Goal: Retype the listing that follows, word for word.
[begin Available data]
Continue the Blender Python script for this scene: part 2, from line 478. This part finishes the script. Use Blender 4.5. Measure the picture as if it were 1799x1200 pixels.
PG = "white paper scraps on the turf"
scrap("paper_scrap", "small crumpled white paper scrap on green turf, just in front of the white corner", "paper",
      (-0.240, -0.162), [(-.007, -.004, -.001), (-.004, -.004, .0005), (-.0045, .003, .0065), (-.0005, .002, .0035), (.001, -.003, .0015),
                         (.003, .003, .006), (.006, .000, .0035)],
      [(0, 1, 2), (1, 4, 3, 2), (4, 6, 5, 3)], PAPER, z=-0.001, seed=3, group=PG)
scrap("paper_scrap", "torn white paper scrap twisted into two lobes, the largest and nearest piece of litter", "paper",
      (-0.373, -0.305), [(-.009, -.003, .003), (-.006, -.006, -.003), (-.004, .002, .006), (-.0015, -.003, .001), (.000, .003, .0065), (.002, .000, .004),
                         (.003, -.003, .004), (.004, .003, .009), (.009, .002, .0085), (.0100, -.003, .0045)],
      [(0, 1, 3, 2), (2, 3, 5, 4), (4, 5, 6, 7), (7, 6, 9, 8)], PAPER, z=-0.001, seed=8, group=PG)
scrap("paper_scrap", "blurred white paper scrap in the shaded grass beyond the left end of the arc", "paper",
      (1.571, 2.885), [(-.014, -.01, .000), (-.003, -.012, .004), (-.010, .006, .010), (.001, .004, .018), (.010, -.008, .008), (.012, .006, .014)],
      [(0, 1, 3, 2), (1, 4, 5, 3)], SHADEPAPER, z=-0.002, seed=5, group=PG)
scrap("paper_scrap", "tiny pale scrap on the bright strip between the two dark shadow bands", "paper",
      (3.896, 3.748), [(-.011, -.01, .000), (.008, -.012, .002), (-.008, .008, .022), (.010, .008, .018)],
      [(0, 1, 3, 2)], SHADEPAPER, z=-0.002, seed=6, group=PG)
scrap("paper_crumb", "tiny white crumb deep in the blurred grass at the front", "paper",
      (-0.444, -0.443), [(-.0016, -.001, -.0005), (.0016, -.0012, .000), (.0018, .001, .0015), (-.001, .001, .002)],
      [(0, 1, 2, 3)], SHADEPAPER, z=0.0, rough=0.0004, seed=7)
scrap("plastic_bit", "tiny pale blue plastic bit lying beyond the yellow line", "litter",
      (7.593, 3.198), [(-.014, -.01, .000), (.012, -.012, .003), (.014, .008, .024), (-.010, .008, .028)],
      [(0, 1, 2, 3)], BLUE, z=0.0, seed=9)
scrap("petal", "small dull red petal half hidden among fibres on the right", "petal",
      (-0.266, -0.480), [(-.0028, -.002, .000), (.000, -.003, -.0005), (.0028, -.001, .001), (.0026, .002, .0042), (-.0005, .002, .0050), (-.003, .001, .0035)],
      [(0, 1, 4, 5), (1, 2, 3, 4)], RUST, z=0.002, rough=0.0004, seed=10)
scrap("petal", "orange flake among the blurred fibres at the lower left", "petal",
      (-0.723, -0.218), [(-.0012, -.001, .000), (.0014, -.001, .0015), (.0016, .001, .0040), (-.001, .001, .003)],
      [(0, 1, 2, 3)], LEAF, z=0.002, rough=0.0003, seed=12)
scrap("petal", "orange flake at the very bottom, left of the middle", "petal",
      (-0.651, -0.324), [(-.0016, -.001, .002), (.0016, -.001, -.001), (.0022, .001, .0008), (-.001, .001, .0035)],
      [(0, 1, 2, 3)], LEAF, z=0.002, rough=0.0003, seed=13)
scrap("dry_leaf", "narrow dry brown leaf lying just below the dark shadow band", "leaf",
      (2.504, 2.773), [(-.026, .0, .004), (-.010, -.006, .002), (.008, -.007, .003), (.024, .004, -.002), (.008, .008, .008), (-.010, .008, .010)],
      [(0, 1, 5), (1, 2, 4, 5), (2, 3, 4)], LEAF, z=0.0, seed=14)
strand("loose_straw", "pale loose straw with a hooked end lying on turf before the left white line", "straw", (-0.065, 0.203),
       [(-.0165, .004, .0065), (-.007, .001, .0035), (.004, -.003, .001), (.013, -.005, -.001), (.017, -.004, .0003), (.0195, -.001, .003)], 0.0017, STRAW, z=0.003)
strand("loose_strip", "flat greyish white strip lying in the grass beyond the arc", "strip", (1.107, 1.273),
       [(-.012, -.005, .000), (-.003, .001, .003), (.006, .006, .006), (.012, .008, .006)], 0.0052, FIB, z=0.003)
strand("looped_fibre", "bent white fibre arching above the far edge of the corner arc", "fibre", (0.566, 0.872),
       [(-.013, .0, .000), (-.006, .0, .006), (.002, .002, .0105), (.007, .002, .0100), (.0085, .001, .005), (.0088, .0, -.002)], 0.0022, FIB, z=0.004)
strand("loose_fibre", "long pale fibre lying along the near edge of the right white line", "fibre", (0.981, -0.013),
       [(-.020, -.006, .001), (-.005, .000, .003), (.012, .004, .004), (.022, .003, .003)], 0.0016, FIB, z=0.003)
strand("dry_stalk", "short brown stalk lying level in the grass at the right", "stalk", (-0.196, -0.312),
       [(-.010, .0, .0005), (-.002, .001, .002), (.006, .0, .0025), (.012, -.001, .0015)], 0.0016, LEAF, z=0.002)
[end Available data]
Final result:
Continue the Blender Python script for this scene: part 2, from line 478. This part finishes the script. Use Blender 4.5. Measure the picture as if it were 1799x1200 pixels.
PG = "white paper scraps on the turf"
scrap("paper_scrap", "small crumpled white paper scrap on green turf, just in front of the white corner", "paper",
      (-0.240, -0.162), [(-.007, -.004, -.001), (-.004, -.004, .0005), (-.0045, .003, .0065), (-.0005, .002, .0035), (.001, -.003, .0015),
                         (.003, .003, .006), (.006, .000, .0035)],
      [(0, 1, 2), (1, 4, 3, 2), (4, 6, 5, 3)], PAPER, z=-0.001, seed=3, group=PG)
scrap("paper_scrap", "torn white paper scrap twisted into two lobes, the largest and nearest piece of litter", "paper",
      (-0.373, -0.305), [(-.009, -.003, .003), (-.006, -.006, -.003), (-.004, .002, .006), (-.0015, -.003, .001), (.000, .003, .0065), (.002, .000, .004),
                         (.003, -.003, .004), (.004, .003, .009), (.009, .002, .0085), (.0100, -.003, .0045)],
      [(0, 1, 3, 2), (2, 3, 5, 4), (4, 5, 6, 7), (7, 6, 9, 8)], PAPER, z=-0.001, seed=8, group=PG)
scrap("paper_scrap", "blurred white paper scrap in the shaded grass beyond the left end of the arc", "paper",
      (1.571, 2.885), [(-.014, -.01, .000), (-.003, -.012, .004), (-.010, .006, .010), (.001, .004, .018), (.010, -.008, .008), (.012, .006, .014)],
      [(0, 1, 3, 2), (1, 4, 5, 3)], SHADEPAPER, z=-0.002, seed=5, group=PG)
scrap("paper_scrap", "tiny pale scrap on the bright strip between the two dark shadow bands", "paper",
      (3.896, 3.748), [(-.011, -.01, .000), (.008, -.012, .002), (-.008, .008, .022), (.010, .008, .018)],
      [(0, 1, 3, 2)], SHADEPAPER, z=-0.002, seed=6, group=PG)
scrap("paper_crumb", "tiny white crumb deep in the blurred grass at the front", "paper",
      (-0.444, -0.443), [(-.0016, -.001, -.0005), (.0016, -.0012, .000), (.0018, .001, .0015), (-.001, .001, .002)],
      [(0, 1, 2, 3)], SHADEPAPER, z=0.0, rough=0.0004, seed=7)
scrap("plastic_bit", "tiny pale blue plastic bit lying beyond the yellow line", "litter",
      (7.593, 3.198), [(-.014, -.01, .000), (.012, -.012, .003), (.014, .008, .024), (-.010, .008, .028)],
      [(0, 1, 2, 3)], BLUE, z=0.0, seed=9)
scrap("petal", "small dull red petal half hidden among fibres on the right", "petal",
      (-0.266, -0.480), [(-.0028, -.002, .000), (.000, -.003, -.0005), (.0028, -.001, .001), (.0026, .002, .0042), (-.0005, .002, .0050), (-.003, .001, .0035)],
      [(0, 1, 4, 5), (1, 2, 3, 4)], RUST, z=0.002, rough=0.0004, seed=10)
scrap("petal", "orange flake among the blurred fibres at the lower left", "petal",
      (-0.723, -0.218), [(-.0012, -.001, .000), (.0014, -.001, .0015), (.0016, .001, .0040), (-.001, .001, .003)],
      [(0, 1, 2, 3)], LEAF, z=0.002, rough=0.0003, seed=12)
scrap("petal", "orange flake at the very bottom, left of the middle", "petal",
      (-0.651, -0.324), [(-.0016, -.001, .002), (.0016, -.001, -.001), (.0022, .001, .0008), (-.001, .001, .0035)],
      [(0, 1, 2, 3)], LEAF, z=0.002, rough=0.0003, seed=13)
scrap("dry_leaf", "narrow dry brown leaf lying just below the dark shadow band", "leaf",
      (2.504, 2.773), [(-.026, .0, .004), (-.010, -.006, .002), (.008, -.007, .003), (.024, .004, -.002), (.008, .008, .008), (-.010, .008, .010)],
      [(0, 1, 5), (1, 2, 4, 5), (2, 3, 4)], LEAF, z=0.0, seed=14)
strand("loose_straw", "pale loose straw with a hooked end lying on turf before the left white line", "straw", (-0.065, 0.203),
       [(-.0165, .004, .0065), (-.007, .001, .0035), (.004, -.003, .001), (.013, -.005, -.001), (.017, -.004, .0003), (.0195, -.001, .003)], 0.0017, STRAW, z=0.003)
strand("loose_strip", "flat greyish white strip lying in the grass beyond the arc", "strip", (1.107, 1.273),
       [(-.012, -.005, .000), (-.003, .001, .003), (.006, .006, .006), (.012, .008, .006)], 0.0052, FIB, z=0.003)
strand("looped_fibre", "bent white fibre arching above the far edge of the corner arc", "fibre", (0.566, 0.872),
       [(-.013, .0, .000), (-.006, .0, .006), (.002, .002, .0105), (.007, .002, .0100), (.0085, .001, .005), (.0088, .0, -.002)], 0.0022, FIB, z=0.004)
strand("loose_fibre", "long pale fibre lying along the near edge of the right white line", "fibre", (0.981, -0.013),
       [(-.020, -.006, .001), (-.005, .000, .003), (.012, .004, .004), (.022, .003, .003)], 0.0016, FIB, z=0.003)
strand("dry_stalk", "short brown stalk lying level in the grass at the right", "stalk", (-0.196, -0.312),
       [(-.010, .0, .0005), (-.002, .001, .002), (.006, .0, .0025), (.012, -.001, .0015)], 0.0016, LEAF, z=0.002)